In the fifteen pages of his Introduction, Bloom manages to drop the names of Auden, Auerbach, Balzac, Chaucer, Dante, Dickens, Dostoevsky, George Eliot, Fielding, Flaubert, Goethe, Glenn Gould, Homer, Henry James, Samuel Johnson, Ben Jonson, Joyce, Kafka, G. Wilson Knight, Kyd, La Rochefoucauld, Harry Levin, Thomas Mann, Marlowe, Melville, Merwin, Nabokov, Nietzsche, Ortega y Gasset, Pascal, Proust, Shakespeare, Stendhal, Sterne, Swift, Tolstoy, Twain, Unamuno, Mark Van Doren, and Virgil.
Just as Don Quixote, before each of his misguided adventures, justifies his delusion by calling to mind a particular story from the annals of chivalry, Bloom justifies his pronunciamentos by intoning the name of a critical or cultural icon.
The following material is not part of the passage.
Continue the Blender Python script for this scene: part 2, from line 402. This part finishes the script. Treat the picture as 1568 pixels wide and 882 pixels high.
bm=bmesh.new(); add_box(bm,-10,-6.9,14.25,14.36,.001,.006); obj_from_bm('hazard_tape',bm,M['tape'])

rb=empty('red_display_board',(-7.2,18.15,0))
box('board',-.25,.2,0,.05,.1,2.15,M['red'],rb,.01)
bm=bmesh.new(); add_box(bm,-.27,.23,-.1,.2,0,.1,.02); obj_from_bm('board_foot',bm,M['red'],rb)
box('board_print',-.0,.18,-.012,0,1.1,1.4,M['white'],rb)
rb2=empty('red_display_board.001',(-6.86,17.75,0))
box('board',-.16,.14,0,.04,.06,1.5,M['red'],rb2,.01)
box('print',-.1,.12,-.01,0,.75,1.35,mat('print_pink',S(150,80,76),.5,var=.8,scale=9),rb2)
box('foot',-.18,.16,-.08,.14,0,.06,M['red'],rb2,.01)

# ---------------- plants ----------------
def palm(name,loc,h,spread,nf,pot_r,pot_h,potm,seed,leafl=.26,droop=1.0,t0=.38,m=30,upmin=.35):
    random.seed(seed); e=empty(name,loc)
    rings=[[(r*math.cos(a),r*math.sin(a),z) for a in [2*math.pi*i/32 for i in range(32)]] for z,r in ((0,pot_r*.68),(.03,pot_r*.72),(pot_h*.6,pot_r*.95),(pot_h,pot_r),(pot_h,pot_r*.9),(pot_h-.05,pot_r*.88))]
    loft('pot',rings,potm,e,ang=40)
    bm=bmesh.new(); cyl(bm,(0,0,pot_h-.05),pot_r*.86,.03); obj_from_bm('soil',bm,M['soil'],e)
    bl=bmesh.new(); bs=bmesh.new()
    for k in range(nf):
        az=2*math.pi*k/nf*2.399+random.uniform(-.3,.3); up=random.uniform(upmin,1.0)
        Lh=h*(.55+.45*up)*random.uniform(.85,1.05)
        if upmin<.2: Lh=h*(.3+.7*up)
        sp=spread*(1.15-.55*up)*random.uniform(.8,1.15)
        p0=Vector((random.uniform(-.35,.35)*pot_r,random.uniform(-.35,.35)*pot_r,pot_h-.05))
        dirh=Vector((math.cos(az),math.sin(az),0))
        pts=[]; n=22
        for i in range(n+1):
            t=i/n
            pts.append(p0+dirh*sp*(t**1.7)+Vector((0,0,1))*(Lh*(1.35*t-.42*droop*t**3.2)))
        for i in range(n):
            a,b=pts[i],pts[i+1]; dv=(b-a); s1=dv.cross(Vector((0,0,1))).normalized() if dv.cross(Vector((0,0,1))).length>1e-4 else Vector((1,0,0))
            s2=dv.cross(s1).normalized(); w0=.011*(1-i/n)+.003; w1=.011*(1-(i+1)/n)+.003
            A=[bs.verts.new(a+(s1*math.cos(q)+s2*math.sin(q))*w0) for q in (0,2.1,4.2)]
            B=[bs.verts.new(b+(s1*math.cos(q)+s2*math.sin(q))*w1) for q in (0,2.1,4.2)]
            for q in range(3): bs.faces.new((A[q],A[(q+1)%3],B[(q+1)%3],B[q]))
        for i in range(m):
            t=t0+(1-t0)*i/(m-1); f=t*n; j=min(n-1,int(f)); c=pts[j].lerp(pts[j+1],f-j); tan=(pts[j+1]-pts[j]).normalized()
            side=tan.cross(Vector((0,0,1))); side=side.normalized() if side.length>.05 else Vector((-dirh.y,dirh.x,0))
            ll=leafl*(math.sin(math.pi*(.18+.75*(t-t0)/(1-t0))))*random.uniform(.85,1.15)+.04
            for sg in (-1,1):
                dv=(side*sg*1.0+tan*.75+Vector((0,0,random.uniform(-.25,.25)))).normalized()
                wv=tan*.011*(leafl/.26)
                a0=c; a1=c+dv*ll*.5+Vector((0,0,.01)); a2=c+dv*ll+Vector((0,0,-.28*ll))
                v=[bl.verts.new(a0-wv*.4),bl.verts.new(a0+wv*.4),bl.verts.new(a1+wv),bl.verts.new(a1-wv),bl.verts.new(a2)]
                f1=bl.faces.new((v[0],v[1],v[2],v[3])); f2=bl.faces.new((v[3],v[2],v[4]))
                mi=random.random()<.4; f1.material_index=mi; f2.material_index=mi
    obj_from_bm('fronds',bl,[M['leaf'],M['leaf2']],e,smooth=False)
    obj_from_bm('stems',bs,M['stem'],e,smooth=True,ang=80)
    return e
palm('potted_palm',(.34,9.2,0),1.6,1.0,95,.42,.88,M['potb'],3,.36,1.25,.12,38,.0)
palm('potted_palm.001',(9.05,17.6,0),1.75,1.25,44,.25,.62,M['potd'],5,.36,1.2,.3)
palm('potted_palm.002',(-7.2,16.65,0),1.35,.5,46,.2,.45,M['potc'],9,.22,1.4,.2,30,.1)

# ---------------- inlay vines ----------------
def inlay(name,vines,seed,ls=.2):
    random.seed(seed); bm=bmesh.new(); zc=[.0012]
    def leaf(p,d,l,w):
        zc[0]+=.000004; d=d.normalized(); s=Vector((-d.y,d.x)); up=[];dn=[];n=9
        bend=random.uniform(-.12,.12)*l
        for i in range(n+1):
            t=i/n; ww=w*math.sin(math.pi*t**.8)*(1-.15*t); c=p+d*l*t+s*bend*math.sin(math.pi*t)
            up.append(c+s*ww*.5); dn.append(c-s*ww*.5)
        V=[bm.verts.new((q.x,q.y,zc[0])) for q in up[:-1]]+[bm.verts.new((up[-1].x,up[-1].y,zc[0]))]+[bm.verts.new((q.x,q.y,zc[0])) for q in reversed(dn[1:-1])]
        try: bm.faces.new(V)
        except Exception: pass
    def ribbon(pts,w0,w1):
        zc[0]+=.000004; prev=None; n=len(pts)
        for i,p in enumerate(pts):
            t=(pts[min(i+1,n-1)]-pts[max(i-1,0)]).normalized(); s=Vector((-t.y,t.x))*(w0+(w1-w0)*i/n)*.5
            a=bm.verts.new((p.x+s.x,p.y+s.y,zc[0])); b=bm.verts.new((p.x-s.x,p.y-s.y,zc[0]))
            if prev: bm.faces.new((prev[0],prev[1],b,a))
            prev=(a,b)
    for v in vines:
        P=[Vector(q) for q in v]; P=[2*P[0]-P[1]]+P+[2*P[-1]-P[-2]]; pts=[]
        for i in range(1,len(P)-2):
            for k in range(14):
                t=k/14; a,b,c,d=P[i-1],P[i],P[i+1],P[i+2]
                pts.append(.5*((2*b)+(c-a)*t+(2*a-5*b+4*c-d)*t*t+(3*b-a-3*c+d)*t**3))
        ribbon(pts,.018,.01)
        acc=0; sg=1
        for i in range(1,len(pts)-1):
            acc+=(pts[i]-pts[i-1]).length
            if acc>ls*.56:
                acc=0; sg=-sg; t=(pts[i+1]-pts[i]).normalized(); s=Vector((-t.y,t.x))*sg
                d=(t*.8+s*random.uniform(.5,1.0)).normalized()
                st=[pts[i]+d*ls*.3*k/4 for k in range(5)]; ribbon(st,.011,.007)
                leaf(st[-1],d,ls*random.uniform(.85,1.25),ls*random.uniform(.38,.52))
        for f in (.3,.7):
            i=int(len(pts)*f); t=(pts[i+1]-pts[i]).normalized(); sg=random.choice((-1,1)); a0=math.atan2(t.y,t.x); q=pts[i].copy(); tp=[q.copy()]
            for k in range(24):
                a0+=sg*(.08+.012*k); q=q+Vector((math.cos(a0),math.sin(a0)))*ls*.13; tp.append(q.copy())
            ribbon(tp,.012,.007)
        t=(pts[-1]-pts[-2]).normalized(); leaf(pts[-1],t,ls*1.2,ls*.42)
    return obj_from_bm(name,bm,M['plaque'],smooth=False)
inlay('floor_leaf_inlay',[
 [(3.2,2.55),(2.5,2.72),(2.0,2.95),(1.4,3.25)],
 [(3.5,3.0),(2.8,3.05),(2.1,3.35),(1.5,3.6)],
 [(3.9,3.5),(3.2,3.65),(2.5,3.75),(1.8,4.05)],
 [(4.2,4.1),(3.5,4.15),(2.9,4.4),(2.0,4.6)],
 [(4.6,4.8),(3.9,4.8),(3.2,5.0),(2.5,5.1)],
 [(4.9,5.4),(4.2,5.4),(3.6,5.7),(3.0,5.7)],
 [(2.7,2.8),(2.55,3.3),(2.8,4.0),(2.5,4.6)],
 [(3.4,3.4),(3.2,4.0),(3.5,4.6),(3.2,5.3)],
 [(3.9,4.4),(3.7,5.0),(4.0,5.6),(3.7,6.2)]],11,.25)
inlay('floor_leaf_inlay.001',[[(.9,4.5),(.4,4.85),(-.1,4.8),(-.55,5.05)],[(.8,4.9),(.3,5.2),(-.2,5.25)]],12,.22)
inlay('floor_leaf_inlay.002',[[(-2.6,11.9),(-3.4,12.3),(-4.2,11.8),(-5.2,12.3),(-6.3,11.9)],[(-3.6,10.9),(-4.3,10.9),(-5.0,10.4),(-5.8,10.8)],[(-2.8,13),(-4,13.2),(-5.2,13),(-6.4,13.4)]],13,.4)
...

For example:
Ortega y Gasset remarks of Don Quixote: "Such a life is a perpetual suffering," which holds also for Hamlet's existence. Though Hamlet tends to accuse himself of cowardice, he is as courageous, metaphysically and in action, as Don Quixote: they compete as literary instances of moral valor.
Ortega’s remark has nothing to do with Hamlet. Ortega’s name is invoked simply to provide an aura of intellectual profundity to Bloom’s peculiar judgement that Hamlet is as “metaphysically” and actively courageous as Quixote. Does Bloom really think Hamlet is an example of moral valor? Bloom presents no evidence for this premise. If Hamlet had murdered Claudius straight away, that might be considered an act of moral valor. So might have been a decision on Hamlet’s part to quell his grief and anger and, for his mother’s sake, accept the situation as it is. I cannot imagine any way that five acts of anxious dithering can be considered morally valorous. If Hamlet exhibits any valor, as he stumbles through his nightmare of indecision, it is in the tenacity with which he upholds his Montaigne-like skepticism. (My dropping the name of Montaigne serves the same purpose as Bloom’s dropping the name of Ortega: to give weight to a dubious thesis.)
There is one name which Bloom does not drop in his Introduction to Don Quixote: King Arthur. Nor does he mention either of the best known (at least to Anglophones) of the early authors of Arthurian romances, Malory and Chrétien de Troyes. (Bloom mentions Merlin, once, because Don Quixote mentions him, but without context.)
Bloom’s essay is intended as an introduction to a new English translation of Don Quixote. Shouldn’t the book’s readers be told that Cervantes’ underlying premise is that his hero has been overly influenced by the legends of chivalry? Perhaps Bloom takes it for granted that most readers already know this. Then, with his literary expertise – his wide reading and his insights into the pertinent nuggets available through informed Googling – he could have enriched the reader’s experience of this long and somewhat difficult work. Instead, all Bloom does is show off.
The names of King Arthur, Guinevere, Lancelot, Gawain, Merlin, et. al. surely are more familiar to Bloom’s intended audience than Auerbach, La Rochefoucauld and Harry Levin. A precis of the legendary world of the Round Table, a survey of the less familiar fictions of Ariosto, Tasso and their imitators, and the effect of these romances on a susceptible imagination in the real world of 16th century Spain, would have given the everyday, middle-brow reader some insight into Don Quixote – more, certainly, than does a scattershot exposition on supposed similarities between Quixote and Hamlet, a discussion about whether Auden is right or wrong in calling Don Quixote “a portrait of the Christian saint,” and a peroration based on Kafka’s Kafkaesque insight that Sancho Panza is Don Quixote's true hero.